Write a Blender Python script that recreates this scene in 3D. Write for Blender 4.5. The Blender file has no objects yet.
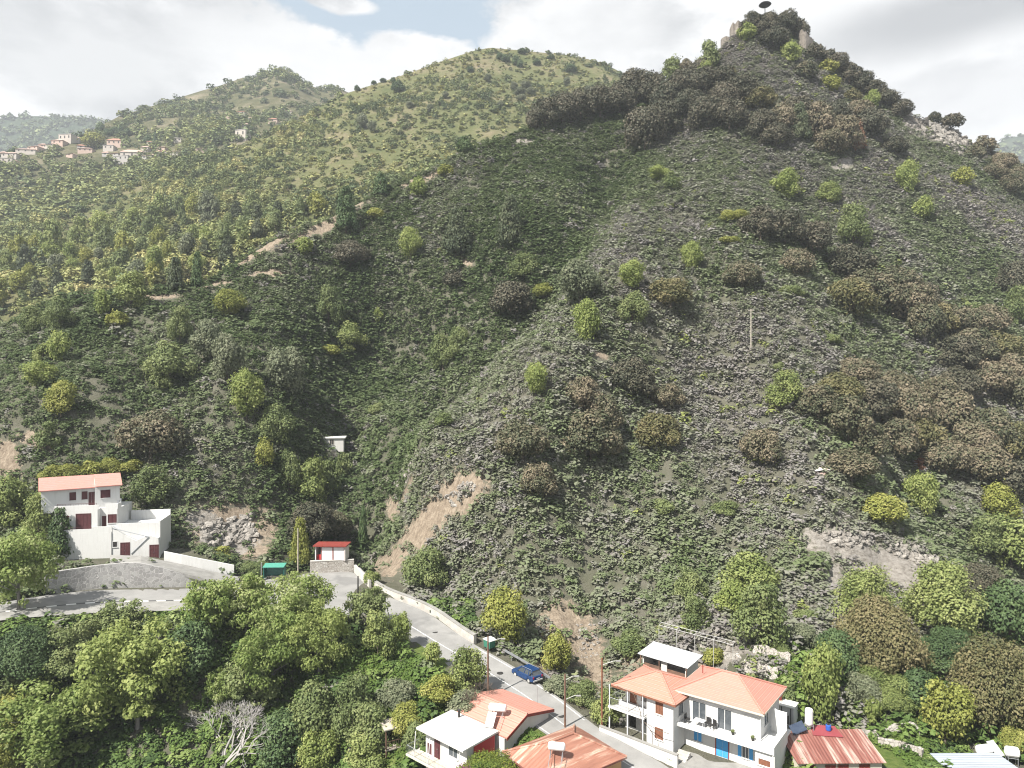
import bpy, bmesh, math, random
import numpy as np
from mathutils import Vector, Matrix
from mathutils.bvhtree import BVHTree

F = 700.0            # focal length in picture widths (pixels at 1024 wide)
CU, CV = 512.0, 384.0
R = math.radians
rng = np.random.default_rng(7)
scene = bpy.context.scene
COL = scene.collection

def W(u, v, Y):
    """world point at picture column u, row v and distance Y (the camera is the origin and looks along +Y)"""
    return Vector(((u - CU) / F * Y, Y, (CV - v) / F * Y))
def Wz(u, v, z):
    return W(u, v, -z * F / (v - CV))

# ------------------------------------------------------------------ objects
def tag(o, label=None, cat=None, group=None, kind=None):
    if label: o['label'] = label
    if cat: o['category'] = cat
    if group: o['group'] = group
    if kind: o['kind'] = kind
    return o
def empty(name, loc=(0, 0, 0), rz=0.0, label=None, cat=None, group=None):
    o = bpy.data.objects.new(name, None)
    o.empty_display_size = .3
    COL.objects.link(o); o.location = loc; o.rotation_euler = (0, 0, rz)
    return tag(o, label, cat, group)
def link(name, me, parent=None, loc=(0, 0, 0)):
    o = bpy.data.objects.new(name, me); COL.objects.link(o); o.location = loc
    if parent: o.parent = parent
    return o
def copy_tree(o, parent=None):
    c = o.copy(); COL.objects.link(c)
    if parent: c.parent = parent
    for ch in list(o.children): copy_tree(ch, c)
    return c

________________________

Task statement -
Write out exactly the opening lines of the data, stopping after the line that holds "from mathutils.bvhtree import BVHTree". Exclude pictures.

Response -
Write a Blender Python script that recreates this scene in 3D. Write for Blender 4.5. The Blender file has no objects yet.
import bpy, bmesh, math, random
import numpy as np
from mathutils import Vector, Matrix
from mathutils.bvhtree import BVHTree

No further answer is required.